Back to Normal Again: Possible Destinies of JWST overmassive SMBHs and "Little Red Dots" in the View of Shin-Uchuu Simulation

TL;DR

This study uses simulations and phenomenological models to explore the evolution of overmassive supermassive black holes discovered by JWST, revealing their convergence towards local scaling relations over cosmic time.

Contribution

It provides a novel analysis of the evolutionary paths of overmassive SMBHs using dark matter merger histories and phenomenological modeling, explaining their eventual alignment with local relations.

Findings

Early overmassive SMBHs experience stunted growth and decrease in mass ratios.

Less massive SMBHs undergo super-Eddington accretion, increasing their mass ratios.
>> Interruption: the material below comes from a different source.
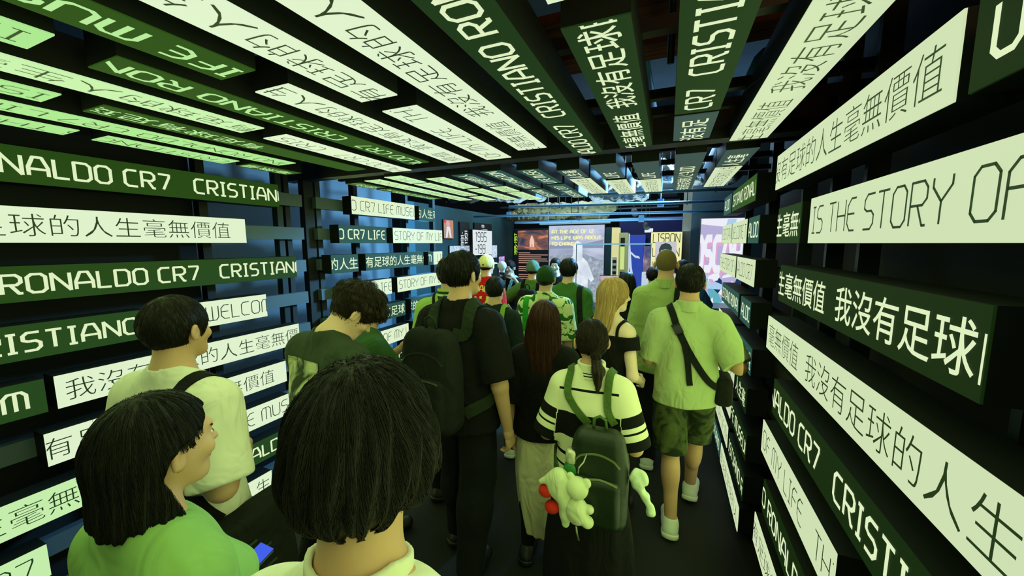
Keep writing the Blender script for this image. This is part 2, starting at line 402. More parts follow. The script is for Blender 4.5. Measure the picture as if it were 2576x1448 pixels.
# far ceiling bay
ceil('far', 0, 2.40, 2.87, 'd', STORY[6:9], (0, 2.80), 'grey', ', near piece')
ceil('far', 0, 2.915, 3.83, 'b', STORY, (1, 3.6), 'warm', ', far piece')
ceil('far', 1, 2.40, 3.04, 'd', 'RONALDO', (4, 2.95), 'grey', ', near piece')
ceil('far', 1, 3.07, 3.93, 'd', STORY, (0, 3.85), 'grey', ', far piece')
ceil('far', 2, 2.53, 3.17, 'd', 'LIFE', (0, 3.1), 'grey', ', near piece')
ceil('far', 2, 3.22, 3.98, 'b', STORY, (1, 3.8), 'warm', ', far piece')
ceil('far', 3, 2.49, 3.04, 'd', 'LIFE', (0, 2.98), 'grey', ', near piece')
ceil('far', 3, 3.14, 4.02, 'b', STORY, (1, 3.8), 'warm', ', far piece')
ceil('far', 4, 2.58, 2.91, 'd', STORY[6:9], (0, 2.86), 'grey', ', near piece')
ceil('far', 4, 2.96, 3.88, 'b', STORY, (1, 3.7), 'warm', ', far piece')
ceil('far', 5, 2.46, 3.08, 'd', 'LIFE MUSEUM', (0, 3.02), 'far', ', near piece')
ceil('far', 5, 3.15, 3.48, 'd', 'CR7 ', (0, 3.42), 'far', ', middle piece')
ceil('far', 5, 3.52, 4.12, 'd', CRC, (0, 4.05), 'far', ', far piece')
ceil('far', 6, 2.40, 3.28, 'd', CRC, (0, 3.22), 'far', ', near piece')
ceil('far', 6, 3.34, 3.98, 'd', CRC, (0, 3.92), 'far', ', far piece')
ceil('far', 7, 2.43, 3.01, 'd', STORY[2:], (0, 2.93), 'far', ', near piece')
ceil('far', 7, 3.07, 3.40, 'b', STORY, (1, 3.2), 'mid', ', middle piece')
ceil('far', 7, 3.46, 4.10, 'b', TIS, (1, 3.9), 'mid', ', far piece')
ceil('far', 8, 2.47, 3.04, 'b', TIS, (1, 2.95), 'mid', ', near piece')
ceil('far', 8, 3.11, 4.02, 'b', STORY, (1, 3.9), 'mid', ', far piece')
ceil('far', 9, 2.29, 2.61, 'b', 'LIFE', (0, 2.55), 'mid', ', near piece')
ceil('far', 9, 2.65, 3.5, 'b', STORY, (1, 3.4), 'mid', ', middle piece')
ceil('far', 9, 3.59, 3.95, 'b', TIS, (1, 3.9), 'mid', ', far piece')
ceil('far', 10, 2.35, 3.22, 'b', WEL, (1, 3.1), 'mid', ', near piece')
ceil('far', 10, 3.25, 3.84, 'b', STORY, (1, 3.7), 'mid', ', far piece')
ceil('far', 11, 2.40, 2.70, 'd', STORY[4:], (0, 2.62), 'green', ', near piece', 'green')
ceil('far', 11, 2.76, 3.60, 'd', STORY, (0, 3.52), 'green', ', far piece', 'green')
# ------------------------------------------------------------------ sculpting: distance fields polygonised into one smooth surface
f32 = np.float32
def smin(a, b, k):
    h = np.clip(.5 + .5*(b-a)/k, 0, 1); return b + (a-b)*h - k*h*(1-h)
def smax(a, b, k): return -smin(-a, -b, k)
def rc(p, a, b, ra, rb, sy=1.0):
    x, y, z = p; bx, by, bz = b[0]-a[0], b[1]-a[1], b[2]-a[2]
    X, Y, Z = x-a[0], y-a[1], z-a[2]
    h = np.clip((X*bx+Y*by+Z*bz)/(bx*bx+by*by+bz*bz+1e-12), 0, 1)
    return np.sqrt((X-h*bx)**2 + ((Y-h*by)*sy)**2 + (Z-h*bz)**2) - (ra+(rb-ra)*h)
def ell(p, c, r):
    x, y, z = p; X, Y, Z = x-c[0], y-c[1], z-c[2]
    k0 = np.sqrt((X/r[0])**2+(Y/r[1])**2+(Z/r[2])**2); k1 = np.sqrt((X/r[0]**2)**2+(Y/r[1]**2)**2+(Z/r[2]**2)**2)
    return k0*(k0-1)/(k1+1e-9)
def rbox(p, c, h, r):
    x, y, z = p; X = np.abs(x-c[0])-h[0]+r; Y = np.abs(y-c[1])-h[1]+r; Z = np.abs(z-c[2])-h[2]+r
    return np.sqrt(np.maximum(X,0)**2+np.maximum(Y,0)**2+np.maximum(Z,0)**2) + np.minimum(np.maximum(X,np.maximum(Y,Z)),0) - r
def wob(p, s=1.0, ph=0.0):
    x, y, z = p
    return (np.sin(x*19*s+ph+2.1*np.sin(z*7*s+ph)) + np.sin(y*23*s+1.7*np.sin(z*11*s+x*9*s)+ph*2) + np.sin(z*15*s+2.3*np.sin(x*13*s+ph)+y*8*s))/3
def surface_nets(f, lo, hi, vox):
    lo = np.asarray(lo, float); hi = np.asarray(hi, float)
    n = np.maximum(np.ceil((hi-lo)/vox).astype(int)+1, 4)
    ax = [(lo[i]+vox*np.arange(n[i])).astype(f32) for i in range(3)]
    P = np.meshgrid(*ax, indexing='ij', sparse=False)
    V = np.asarray(f(P), dtype=f32)
    V[0], V[-1], V[:,0], V[:,-1], V[:,:,0], V[:,:,-1] = [np.maximum(s, 1e-4) for s in (V[0], V[-1], V[:,0], V[:,-1], V[:,:,0], V[:,:,-1])]
    S = V < 0
    c = np.zeros(tuple(n-1), dtype=np.int8); sl = [slice(0, -1), slice(1, None)]
    for i in (0,1):
        for j in (0,1):
            for k in (0,1): c += S[sl[i], sl[j], sl[k]]
    act = (c > 0) & (c < 8); idx = np.argwhere(act)
    if not len(idx): return np.zeros((0,3)), np.zeros((0,4), int)
    num = np.full(act.shape, -1, dtype=np.int64); num[act] = np.arange(len(idx))
    acc = np.zeros((len(idx),3)); cnt = np.zeros(len(idx))
    corners = [(i,j,k) for i in (0,1) for j in (0,1) for k in (0,1)]
    val = {cn: V[idx[:,0]+cn[0], idx[:,1]+cn[1], idx[:,2]+cn[2]] for cn in corners}
    for a in corners:
        for d in range(3):
            if a[d]: continue
            b = list(a); b[d] = 1; b = tuple(b)
            va, vb = val[a], val[b]; m = (va < 0) != (vb < 0)
            t = np.where(m, va/np.where(m, va-vb, 1), 0)
            pt = np.tile(np.array(a, float), (len(idx),1)); pt[:,d] += t
            acc[m] += pt[m]; cnt[m] += 1
    verts = lo + vox*(idx + acc/np.maximum(cnt,1)[:,None])
    quads = []
    for d in range(3):
        e1, e2 = (d+1)%3, (d+2)%3
        A = S[tuple(slice(0,-1) if i == d else slice(None) for i in range(3))]
        B = S[tuple(slice(1,None) if i == d else slice(None) for i in range(3))]
        E = np.argwhere(A != B)
        if not len(E): continue
        E = E[(E[:,e1] > 0) & (E[:,e2] > 0)]
        E = E[(E[:,e1] < n[e1]-1) & (E[:,e2] < n[e2]-1)]
        ins = S[E[:,0],E[:,1],E[:,2]]
        def cell(o1, o2):
            q = E.copy(); q[:,e1] -= o1; q[:,e2] -= o2; return num[q[:,0],q[:,1],q[:,2]]
        q = np.stack([cell(1,1), cell(0,1), cell(0,0), cell(1,0)], 1)
        q[~ins] = q[~ins][:,::-1]; quads.append(q)
    Q = np.concatenate(quads); Q = Q[(Q >= 0).all(1)]
    return verts, Q
def np_obj(name, V, Q, mat, parent=None, smooth=True, pat=None):
    me = bpy.data.meshes.new(name); nv, nf = len(V), len(Q); k = Q.shape[1] if nf else 4
    me.vertices.add(nv); me.vertices.foreach_set('co', np.asarray(V, dtype=f32).ravel())
    me.loops.add(nf*k); me.loops.foreach_set('vertex_index', Q.astype(np.int32).ravel())
    me.polygons.add(nf); me.polygons.foreach_set('loop_start', np.arange(0, nf*k, k, dtype=np.int32))
    me.polygons.foreach_set('loop_total', np.full(nf, k, dtype=np.int32))
    me.polygons.foreach_set('use_smooth', np.full(nf, smooth, dtype=bool))
    if pat is not None:
        at = me.attributes.new('pat', 'FLOAT', 'POINT'); at.data.foreach_set('value', np.asarray(pat, dtype=f32))
    me.update(calc_edges=True); me.validate()
    if mat: me.materials.append(mat)
    o = bpy.data.objects.new(name, me); COL.objects.link(o)
    if parent: o.parent = parent
    return o
def grad(f, P, e=.002):
    P = np.asarray(P, float); out = np.empty_like(P)
    for d in range(3):
        A = P.copy(); B = P.copy(); A[:,d] += e; B[:,d] -= e
        out[:,d] = f((A[:,0],A[:,1],A[:,2])) - f((B[:,0],B[:,1],B[:,2]))
    return out/(np.linalg.norm(out, axis=1, keepdims=True)+1e-9)
def val(f, P): return f((P[:,0],P[:,1],P[:,2]))
def rotm(yaw=0, pitch=0, roll=0):
    # yaw + turns left, pitch + looks down, roll + tilts to the right shoulder
    cy, sy = math.cos(yaw), math.sin(yaw); cp, sp = math.cos(-pitch), math.sin(-pitch); cr, sr = math.cos(roll), math.sin(roll)
    Z = np.array([[cy,-sy,0],[sy,cy,0],[0,0,1]]); X = np.array([[1,0,0],[0,cp,-sp],[0,sp,cp]]); Y = np.array([[cr,0,sr],[0,1,0],[-sr,0,cr]])
    return Z @ X @ Y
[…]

Most SMBHs converge to local scaling relations by lower redshifts.

Abstract

The James Webb Space Telescope (JWST) has enabled the discovery of hundreds of supermassive black holes (SMBHs) at redshifts $z\gtrsim 4-7$. A non-negligible fraction of these SMBHs are hosted in galaxies with BH-to-galaxy mass ratios ($M_{\rm BH}/M_\star$) being excessively larger than that for local SMBHs by $\sim 1-2$ dex. The origin of these ``overmassive'' BHs remains elusive, demanding either a heavy seed formation scenario or rapid growth of seed BHs. Their deviation from local scaling relations challenges our understanding of how SMBHs and their host galaxies coevolve across cosmic time. In this paper, we apply phenomenological modelings for BHs and galaxies to dark matter halo merger histories from N-body simulations to investigate the subsequent evolution of JWST-discovered ``overmassive'' SMBHs. We find that early evolution of ``overmassive'' SMBHs is dominated by stunted accretion leading to gradual decreases in $M_{\rm BH}/M_\star$ ratios. In contrast, less massive SMBHs experience super-Eddington accretion during their early evolution, resulting in a slow increase of mass ratios toward $M_{\rm BH}/M_\star \sim 0.01$. Convergence occurs at $M_{\rm BH}\sim 10^8~M_\odot$ with $M_{\rm BH}/M_\star \sim 0.01$. At lower redshift, nearly all SMBHs evolve onto local relations, as expected given that our models adopt empirical relations derived from low-redshift observations. This suggests that the global feedback mechanisms regulating the coevolution of $M_{\rm BH}/M_\star$ ratios are implicitly encoded in local relations in terms of star-formation rate distribution, black hole accretion rate distribution and their active (quiescent) fractions.